ただ、米田はここまでの自分をたどると、まだまだ課題だらけだと口にする。
目指すは「伸びのあるストレート」
「小園さんというすごい先輩の姿を追って、良いピッチングをしたいと思いすぎました。この秋は初めてエース番号を背負わせてもらって、どこかで気負っていたのかもしれません。自分自身を見失った訳ではありませんが、周りを見られていなかったです。

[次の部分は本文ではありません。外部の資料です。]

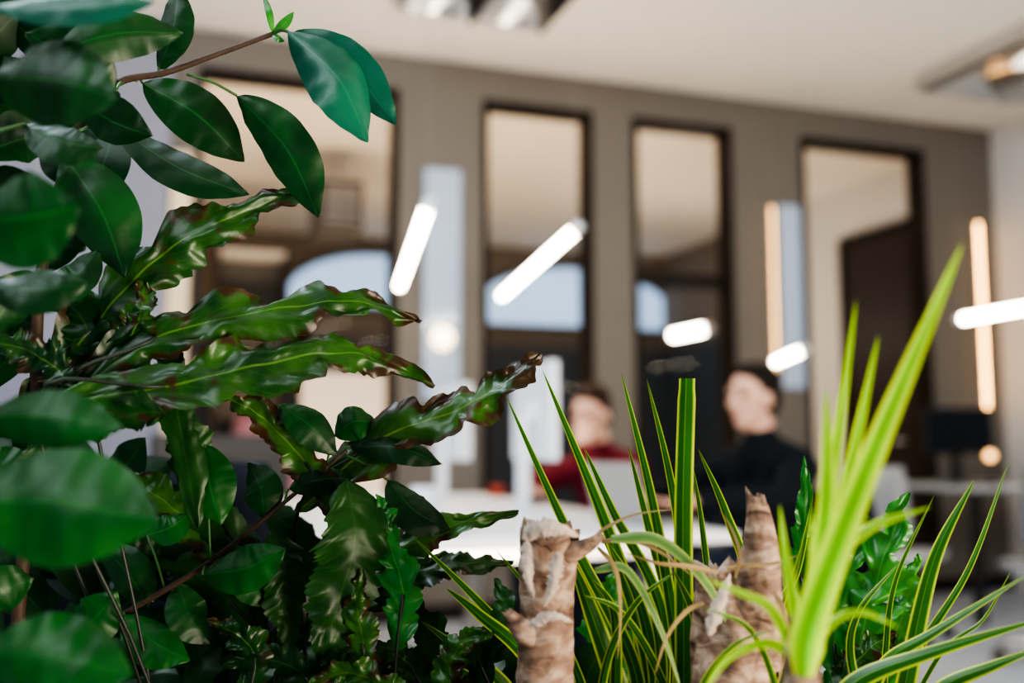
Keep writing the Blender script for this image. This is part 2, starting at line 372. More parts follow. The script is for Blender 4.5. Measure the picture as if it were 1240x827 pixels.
def lamp(p0,p1,label,r=.026,mat='tube',cat='pendant lamp',group='lit tube pendants'):
    p0=Vector(p0);p1=Vector(p1); mid=(p0+p1)/2; d=(p1-p0).normalized()
    t=thing('pendant_lamp',label,cat,mid,0,group)
    bm=B(); tube(bm,[p0,p1],r,16); obj('tube',bm,M[mat],t,True,world=True)
    for e,sg in ((p0,-1),(p1,1)):
        bm=B(); tube(bm,[e+d*(sg*.002),e+d*(sg*.045)],r*1.15,16); obj('end_cap',bm,M['white_plastic'],t,True,world=True)
    for e,sg in ((p0,-1),(p1,1)):
        q=e+d*(sg*.02); bm=B(); tube(bm,[q+Vector((0,0,r)),(q.x,q.y,H)],.0006,6); obj('cable',bm,M['wire'],t,True,world=True)
    return t
ZL=1.75
lamp(onz(518,250,ZL),onz(484,346,ZL),'lit tube pendant hung steepest, in front of the widest window',.018)
lamp(onz(697,278,ZL),onz(608,358,ZL),'long diagonal lit tube pendant in front of the second window',.018)
lamp(onz(1167,386,1.62),onz(1300,362,1.62),'lit tube pendant crossing the upright strip at the right frame edge',.020)
lamp(onz(856,398,1.95),onz(816,406,1.95),'short lit tube for a lamp reflection in the third window, left of the man in black',.04,'tube')  # hung tube modelled in place of a reflected lamp
lamp(onz(972,424,1.40),onz(940,438,1.40),'small lit tube for a lamp reflection just above and right of the head of the man in black',.018)  # another reflected lamp built as a solid hanging tube
def globe(px,py,r,label,mat='tube_dim'):
    c=ony(px,py,W-.14)
    t=thing('wall_lamp',label,'wall lamp',(c.x,W-.03,c.z),0)
    bm=B(); ell(bm,c,r,r*.8,r*1.1); obj('shade',bm,M[mat],t,True,world=True)
    bm=B(); tube(bm,[(c.x,W-.002,c.z),(c.x,W-.025,c.z)],.045,16); tube(bm,[(c.x,W-.025,c.z),(c.x,c.y,c.z)],.012,8); obj('bracket',bm,M['alu'],t,True,world=True)
globe(536,409,.06,'round glowing wall lamp on the tall pale blue glass strip')
def ceil_light(x0,x1,y0,y1,label):
    t=thing('ceiling_light',label,'ceiling light',((x0+x1)/2,(y0+y1)/2,H),0,'metal reflector ceiling lights')
    z0=H-.11; f=.015
    bm=B(); box(bm,x0,x0+f,y0,y1,z0,H-.001); box(bm,x1-f,x1,y0,y1,z0,H-.001); box(bm,x0+f,x1-f,y0,y0+f,z0,H-.001); box(bm,x0+f,x1-f,y1-f,y1,z0,H-.001); obj('frame',bm,M['alu'],t,world=True)
    n=2; ww=(x1-x0-2*f)/n
    for k in range(n):
        bm=B(); xa=x0+f+k*ww; prevv=None
        for i in range(15):
            u=i/14; xx=xa+u*ww; zz=H-.012-.13*(2*u-1)**2
            v=(bm.verts.new((xx,y0+f,zz)),bm.verts.new((xx,y1-f,zz)))
            if prevv: bm.faces.new((prevv[0],v[0],v[1],prevv[1]))
            prevv=v
        obj('reflector',bm,M['mirror_metal'],t,True,world=True)
        bm=B(); ya_=y0+f+.03; yb_=y1-f-.42
        tube(bm,catmull([(xa+ww/2,ya_,H-.075),(xa+ww/2,(ya_+yb_)/2,H-.075),(xa+ww/2,yb_,H-.075)],12),[.04]*10+[.034,.018],16); obj('tube',bm,M['tube_off'],t,True,world=True)
c=onz(657,38,H-.11); c2=onz(478,10,H-.11)
ceil_light(c2.x,c.x,c.y-1.2,c.y,'metal reflector light on the ceiling at the top of the photo, above the second window')
c=onz(1110,110,H-.11)
ceil_light(c.x,c.x+1.25,c.y-1.25,c.y,'metal reflector light on the ceiling at the upper right corner')
c=ony(365,450,7.6); c2=ony(466,450,7.6)
t=thing('white_partition','cream partition seen low through the widest window','partition',((c.x+c2.x)/2,7.6,0))
bm=B(); box(bm,c.x,c2.x,7.57,7.63,.04,c.z,.01); obj('panel',bm,M['white_wall'],t,world=True)
for x in (c.x+.1,c2.x-.1):
    bm=B(); box(bm,x-.03,x+.03,7.4,7.8,0,.04,.005); obj('foot',bm,M['alu'],t,world=True)
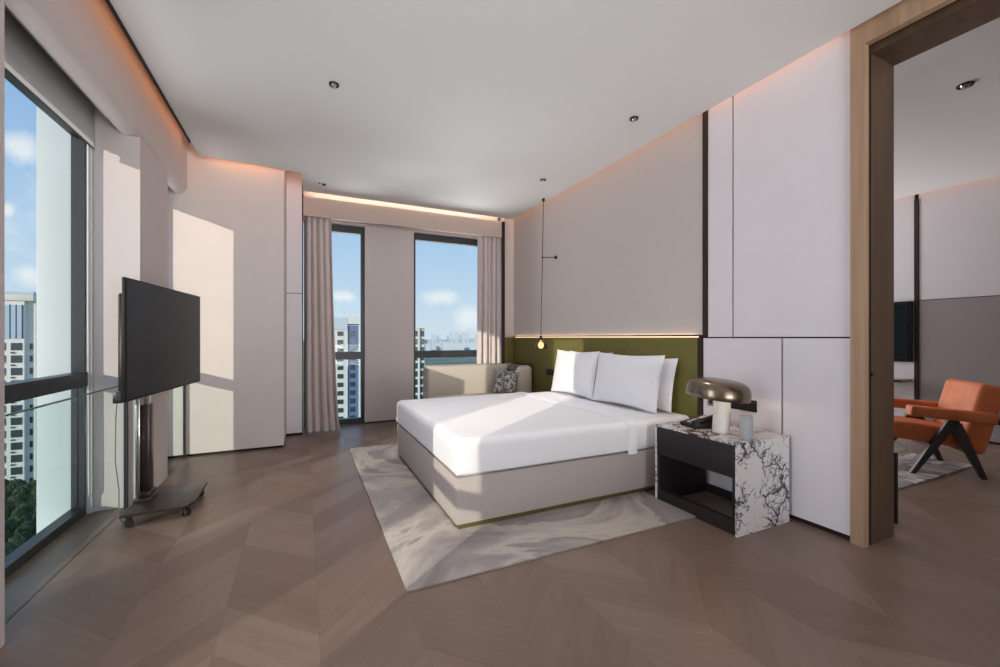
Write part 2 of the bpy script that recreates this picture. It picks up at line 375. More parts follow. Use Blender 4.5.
# wall box with the sunlit panel, then the narrow set back panel
w = MB(); w.box(-1.40, -0.215, 5.14, 6.35, 0, ZT); w.box(-0.215, -0.02, 5.70, 6.35, 0, ZT)
struct(w.build('wall_left_return', M['dark'], smooth=0), 'wall box at the left of the back windows', 'wall')
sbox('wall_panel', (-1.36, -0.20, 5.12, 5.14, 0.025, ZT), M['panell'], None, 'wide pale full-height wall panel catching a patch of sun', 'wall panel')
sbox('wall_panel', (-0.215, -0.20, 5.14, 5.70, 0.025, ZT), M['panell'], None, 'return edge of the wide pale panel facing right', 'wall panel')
sbox('wall_panel', (-0.195, -0.022, 5.68, 5.70, 0.03, 1.736), M['panelw'], None, 'lower narrow white panel left of the curtain', 'wall panel')
sbox('wall_panel', (-0.195, -0.022, 5.68, 5.70, 1.744, ZT), M['panelw'], None, 'upper narrow white panel left of the curtain', 'wall panel')
sbox('trim_2', (-0.022, -0.008, 5.675, 5.70, 0.0, ZC), M['bronze'], None, 'dark vertical line beside the left curtain', 'trim')

# back wall
YB = 6.05
w = MB()
w.box(0.768, 1.453, YB, 6.35, 0.02, 2.745); w.box(-0.02, 2.95, YB, 6.35, 2.745, ZT)
w.box(2.65, 2.95, YB, 6.35, 0, 2.745)
struct(w.build('wall_back', M['paint'], smooth=0), 'pale mauve pier and head between the two back windows', 'wall')
sbox('baseboard_back', (0.778, 1.443, YB + 0.01, 6.3, 0.0, 0.02), M['dark'], None, 'dark shadow gap under the back pier', 'baseboard')
p = MB(); p.box(-0.008, 2.70, 5.68, 5.72, 2.706, 2.945)
p.box(-0.008, 2.70, 5.72, 5.80, 2.92, 2.945); p.box(-0.008, 2.70, 5.80, 5.83, 2.92, ZT)
struct(p.build('trim_3', M['pelmet'], smooth=0), 'tan curtain pelmet across the top of the back windows', 'pelmet')

# headboard wall
sbox('wall_right', (2.925, 3.22, 1.27, 6.35, 0, ZT), M['dark'], None, 'wall behind the bed that carries the panels', 'wall')
def rp(y0, y1, z0, z1, mat, label, x=XR):
    sbox('wall_panel', (x, 2.925, y0, y1, z0, z1), mat, None, label, 'wall panel')
rp(2.338, 5.68, 1.222, ZT, M['panelf'], 'large linen wall panel above the green headboard')
rp(2.084, 2.287, 1.204, ZT, M['panelw'], 'narrow tall white panel right of the dark metal strip')
rp(1.333, 2.070, 1.204, ZT, M['panelw'], 'tall wide white panel left of the wooden door frame')
rp(1.729, 2.330, 0.035, 1.194, M['panelw'], 'lower white panel behind the table lamp')
rp(1.333, 1.716, 0.035, 1.194, M['panelw'], 'lower white panel between marble nightstand and wooden door frame')
sbox('trim_4', (2.895, 2.925, 2.290, 2.335, 1.205, ZT), M['bronze'], None, 'dark bronze vertical strip at the right end of the linen panel', 'trim')
sbox('trim_5', (2.885, 2.925, 2.335, 2.372, 0.0, 1.20), M['bronze'], None, 'dark bronze vertical strip at the right end of the green headboard', 'trim')
# far stub that faces the camera
w = MB(); w.box(2.75, 2.925, 5.70, 6.35, 0, ZT)
struct(w.build('wall_right_return', M['paint'], smooth=0), 'short return of the headboard wall beside the right curtain', 'wall')
sbox('wall_panel', (2.75, 2.90, 5.68, 5.70, 1.222, ZT), M['panelf'], None, 'narrow linen return panel at the far end of headboard wall', 'wall panel')
sbox('wall_panel', (2.75, 2.90, 5.665, 5.70, 0.0, 1.198), M['green'], None, 'narrow olive green return panel at the far end of headboard wall', 'wall panel')
sbox('trim_6', (2.702, 2.75, 5.67, 5.70, 0.0, ZC - 0.03), M['bronze'], None, 'dark bronze strip beside the right curtain', 'trim')

hb = MB(); hb.box(2.88, 2.924, 2.374, 5.66, 0.0, 1.198, bev=0.004)
hb = hb.build('headboard', M['green']); tag(hb, 'olive green headboard panel along the wall behind the bed', 'headboard')
hb.location = (0, 0, 0)
led = MB().box(2.8885, 2.8995, 2.374, 5.60, 1.200, 1.208).build('light_strip', M['led'])
tag(led, 'warm glowing light strip along the top of the green headboard', 'light strip')

# walls out of sight that close the two rooms
w = MB(); w.box(-1.40, 0.1, -3.7, -3.5, 0, ZT); w.box(2.5, 3.22, -3.7, -3.5, 0, ZT); w.box(0.1, 2.5, -3.7, -3.5, 0, 0.1); w.box(0.1, 2.5, -3.7, -3.5, 2.75, ZT)
struct(w.build('wall_front', M['paint'], smooth=0), 'wall behind the camera with a tall window opening added for light', 'wall')
w = MB(); w.box(2.90, 3.22, -3.5, -0.45, 0, ZT); w.box(2.90, 3.22, -0.45, 1.27, 2.985, ZT)
struct(w.build('wall_right_near', M['paint'], smooth=0), 'wall over and beyond the wide doorway', 'wall')

# wooden door frame
d = bpy.data.objects.new('door_1', None); COL.objects.link(d); struct(d, 'wide wooden door frame of the opening into the lounge', 'door frame')
f = MB(); f.box(2.885, 2.915, 1.262, 1.331, 0, 3.0); f.box(2.885, 2.915, -0.5, 1.262, 2.873, 3.0)
f.box(2.885, 2.915, -0.52, -0.45, 0, 3.0)
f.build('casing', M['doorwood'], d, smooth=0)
f = MB(); f.box(2.915, 2.93, 1.262, 1.272, 0, 2.873); f.box(2.915, 2.93, -0.45, 1.262, 2.873, 2.883)
f.build('stop', M['doorwood'], d, smooth=0)
f = MB(); f.box(2.965, 3.225, 1.265, 1.30, 0, 2.84); f.box(2.965, 3.225, -0.45, 1.30, 2.84, 2.96); f.box(2.965, 3.225, -0.49, -0.45, 0, 2.96)
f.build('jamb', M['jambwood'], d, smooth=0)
f = MB(); f.box(2.93, 2.965, 1.285, 1.32, 0, 2.90); f.box(2.93, 2.965, -0.45, 1.285, 2.89, 2.96)
f.build('slot', M['dark'], d, smooth=0)
f = MB().cyl((2.972, 1.2665, 0.985), (2.972, 1.262, 0.985), 0.011); f.build('catch', M['black'], d)

# ------------------------------------------------------------------ windows
def window_x(n, y0, y1, ztop, tr0, tr1, label, ff=0.07, fn=0.07):
    r = bpy.data.objects.new('window_%d' % n, None); COL.objects.link(r); struct(r, label, 'window')
    f = MB(); F0, F1 = XG - 0.05, XG + 0.02
    f.box(F0, F1, y0, y0 + fn, 0, ztop); f.box(F0, F1, y1 - ff, y1, 0, ztop)
    f.box(F0, F1, y0 + fn, y1 - ff, 0, 0.055); f.box(F0, F1, y0 + fn, y1 - ff, ztop - 0.05, ztop)
    f.build('frame', M['frame'], r, smooth=0)
    MB().box(F0, F1 + 0.015, y0 + fn, y1 - ff, tr0, tr1).build('transom', M['frame'], r, smooth=0)
    MB().box(XG - 0.02, XG - 0.01, y0 + fn, y1 - ff, tr1, ztop - 0.05).build('upper_pane', M['glass'], r, smooth=0)
    MB().box(XG - 0.02, XG - 0.01, y0 + fn, y1 - ff, 0.055, tr0).build('lower_pane', M['lowglass'], r, smooth=0)
    f = MB(); f.box(F1, F1 + 0.03, y1 - 0.03, y1 - 0.005, 0, 2.6); f.box(F1, F1 + 0.03, y0 + 0.005, y0 + 0.03, 0, 2.6)
    f.build('guide_rail', M['framew'], r, smooth=0)
    return r
window_x(1, 2.30, 3.79, 2.60, 0.872, 0.964, 'tall window on the left with dark transom, white tower outside', 0.05, 0.10)
window_x(2, 4.45, 5.12, 2.60, 0.872, 0.964, 'narrow window niche behind the television', 0.13)
window_x(5, 0.45, 1.42, 2.60, 0.872, 0.964, 'window left of the camera')

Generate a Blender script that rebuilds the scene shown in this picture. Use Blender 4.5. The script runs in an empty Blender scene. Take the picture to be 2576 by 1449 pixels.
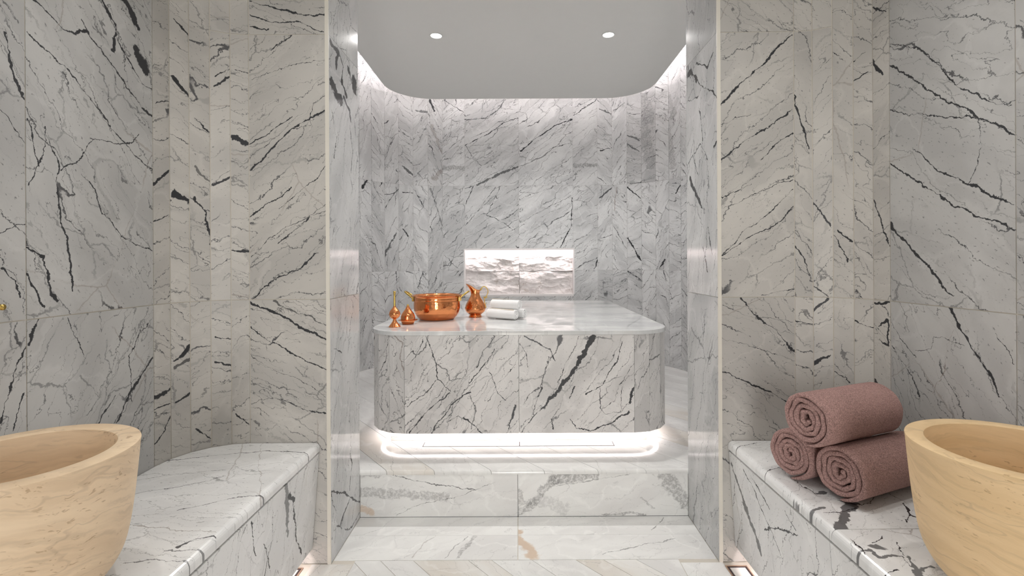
import bpy, bmesh, math, random
from mathutils import Vector, Matrix, noise

# ------------------------------------------------------------ camera, world, lights
S = bpy.context.scene
C = S.collection
cam_d = bpy.data.cameras.new('camera'); cam = bpy.data.objects.new('camera', cam_d); C.objects.link(cam)
cam_d.sensor_fit = 'HORIZONTAL'; cam_d.sensor_width = 36; cam_d.lens = 1216/2576*36
cam_d.shift_x = -17/2576; cam_d.shift_y = -66.5/2576; cam_d.clip_start = .02
cam.matrix_world = Matrix.Translation((0, 0, 1.1)) @ Matrix.Rotation(math.pi/2, 4, 'X') @ Matrix.Rotation(math.radians(-.3), 4, 'Z')
S.camera = cam
w = bpy.data.worlds.new('world'); S.world = w; w.use_nodes = True
w.node_tree.nodes['Background'].inputs[0].default_value = (.8, .85, .9, 1)
w.node_tree.nodes['Background'].inputs[1].default_value = .02
S.view_settings.view_transform = 'Standard'; S.view_settings.look = 'None'
S.view_settings.exposure = 0.0; S.view_settings.gamma = 1.0; S.view_settings.use_curve_mapping = False

def spot(name, loc, power, size=120, blend=.6, col=(1, .97, .93), rad=.035, aim=None, parent=None):
    d = bpy.data.lights.new(name, 'SPOT'); d.energy = power; d.spot_size = math.radians(size)
    d.spot_blend = blend; d.color = col; d.shadow_soft_size = rad
    o = bpy.data.objects.new(name, d); C.objects.link(o); o.location = loc
    if aim:
        o.rotation_euler = (Vector(aim)-Vector(loc)).to_track_quat('-Z', 'Y').to_euler()
    return o
# recessed downlights in the ceiling of the front room (above the frame)
spot('downlight_lamp', (-1.09, 1.08, 2.47), 19, 90, 1, (1, .95, .89))
spot('downlight_lamp', (1.11, 1.08, 2.47), 19, 90, 1, (1, .95, .89))
spot('downlight_lamp', (-.42, 1.25, 2.47), 20, 115, 1, (1, .985, .965))
spot('downlight_lamp', (.46, 1.25, 2.47), 20, 115, 1, (1, .985, .965))
DOOR_GLOW = 11.5                                  # light through the frosted glass door behind the viewer
LED_COVE, LED_SLAB, LED_NICHE, LED_BENCH = 85, 10, 50, 34

R = random.Random(7)
# ------------------------------------------------------------ node helpers
class G:
    def __init__(s, name):
        m = bpy.data.materials.new(name); m.use_nodes = True; s.m = m; s.t = m.node_tree; s.n = s.t.nodes
        s.b = s.n['Principled BSDF']; s.dim = '3D'
    def put(s, sock, v):
        if isinstance(v, bpy.types.NodeSocket): s.t.links.new(v, sock)
        elif isinstance(v, (tuple, list)) and len(v) == 3 and sock.type == 'RGBA': sock.default_value = (*v, 1)
        else: sock.default_value = v
    def math(s, op, a, b=None, c=None, clamp=False):
        n = s.n.new('ShaderNodeMath'); n.operation = op; n.use_clamp = clamp; s.put(n.inputs[0], a)
        if b is not None: s.put(n.inputs[1], b)
        if c is not None: s.put(n.inputs[2], c)
        return n.outputs[0]
    def vm(s, op, a, b=None, sc=None):
        n = s.n.new('ShaderNodeVectorMath'); n.operation = op; s.put(n.inputs[0], a)
        if b is not None: s.put(n.inputs[1], b)
        if sc is not None: s.put(n.inputs['Scale'], sc)
        return n.outputs[1] if op in ('DOT_PRODUCT', 'LENGTH', 'DISTANCE') else n.outputs[0]
    def noise(s, v, scale=1, detail=2, rough=.5, col=False, dist=0):
        n = s.n.new('ShaderNodeTexNoise'); n.noise_dimensions = s.dim; s.put(n.inputs['Vector'], v); s.put(n.inputs['Scale'], scale)
        n.inputs['Detail'].default_value = detail; n.inputs['Roughness'].default_value = rough; n.inputs['Distortion'].default_value = dist
        return n.outputs['Color' if col else 'Fac']
    def voro(s, v, scale=1, feat='DISTANCE_TO_EDGE', rnd=1):
        n = s.n.new('ShaderNodeTexVoronoi'); n.feature = feat; n.voronoi_dimensions = s.dim; s.put(n.inputs['Vector'], v); s.put(n.inputs['Scale'], scale)
        n.inputs['Randomness'].default_value = rnd
        return n.outputs['Distance']
    def step(s, v, a, b):                       # smoothstep from a to b
        n = s.n.new('ShaderNodeMapRange'); n.interpolation_type = 'SMOOTHSTEP'; s.put(n.inputs[0], v)
        s.put(n.inputs[1], a); s.put(n.inputs[2], b); n.inputs[3].default_value = 0; n.inputs[4].default_value = 1
        return n.outputs[0]
    def mix(s, f, a, b):
        n = s.n.new('ShaderNodeMix'); n.data_type = 'RGBA'; s.put(n.inputs[0], f); s.put(n.inputs[6], a); s.put(n.inputs[7], b)
        return n.outputs[2]
    def attr(s, name):
        n = s.n.new('ShaderNodeAttribute'); n.attribute_name = name; return n.outputs['Vector']
    def gen(s, kind='Object'):
        return s.n.new('ShaderNodeTexCoord').outputs[kind]
    def rand(s): return s.n.new('ShaderNodeObjectInfo').outputs['Random']
    def bump(s, h, strength=.3, dist=.002):
        n = s.n.new('ShaderNodeBump'); n.inputs['Strength'].default_value = strength; n.inputs['Distance'].default_value = dist
        s.put(n.inputs['Height'], h); s.put(s.b.inputs['Normal'], n.outputs[0])
    def out(s, col, rough=.4, metal=0, spec=.5):
        s.put(s.b.inputs['Base Color'], col); s.put(s.b.inputs['Roughness'], rough); s.put(s.b.inputs['Metallic'], metal)
        s.b.inputs['Specular IOR Level'].default_value = spec
        return s.m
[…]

小園さんからは“思い切り自分の球を投げれば打たれない”と言ってもらったので、まずしっかり周りを見てそういう球が投げられるピッチャーになりたいです。小園さんは天性の才能がありますが、それがない自分はもっと練習しないといけないです」
理想のストレートは、伸びのあるストレートだという。
「バッターのバットがボールの下にいってしまう。たとえば則本投手(昂大/楽天)の投げるような伸びるストレートです。キレにもこだわりたいですが、ワンバンになると思ったボールが低めにひざ下に伸びていくようなコントロールも意識していきたいです」
小園からエース番号を継承しても、来年は米田独自の色で輝く。さらに威力がついたストレートで押し切る米田のピッチングを、来春、そして来夏は思う存分見てみたい。